In 1966, members of the Student Nonviolent Coordinating Committee, an
African American civil rights group with Southern roots, joined Cesar
Chavez and the United Farm Workers union on its 250-mile march from
Delano to Sacramento, California, to protest the exploitation of
agricultural workers. SNCC was not the only black organization to
support the UFW: later on, the NAACP, the National Urban League, the
Southern Christian Leadership Conference, and the Black Panther Party
backed UFW strikes and boycotts against California agribusiness
throughout the late 1960s and early 1970s.
To March for Others explores the reasons why black activists,
who were committed to their own fight for equality during this
period, crossed racial, socioeconomic, geographic, and ideological
divides to align themselves with a union of predominantly Mexican
American farm workers in rural California.
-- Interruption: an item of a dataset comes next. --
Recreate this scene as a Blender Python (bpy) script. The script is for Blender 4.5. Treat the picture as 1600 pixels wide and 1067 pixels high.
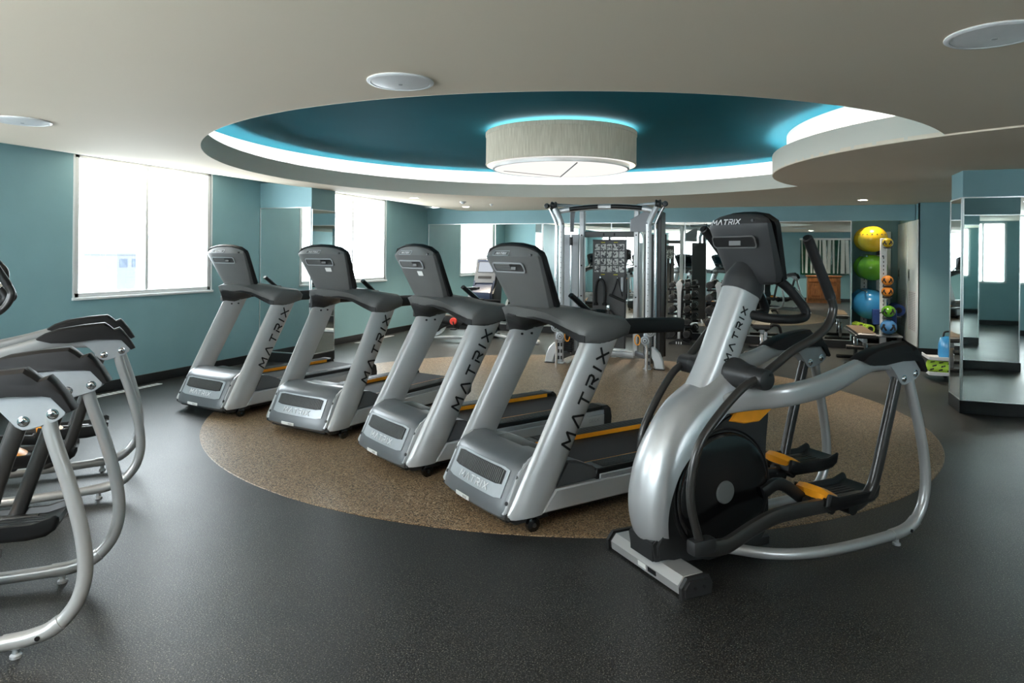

Lauren Araiza considers
the history, ideology, and political engagement of these five civil
rights organizations, representing a broad spectrum of African
American activism, and compares their attitudes and approaches to
multiracial coalitions. Through their various relationships with the
UFW, Araiza examines the dynamics of race, class, labor, and politics
in twentieth-century freedom movements. The lessons in this eloquent
and provocative study apply to a broader understanding of political
and ethnic coalition building in the contemporary United States.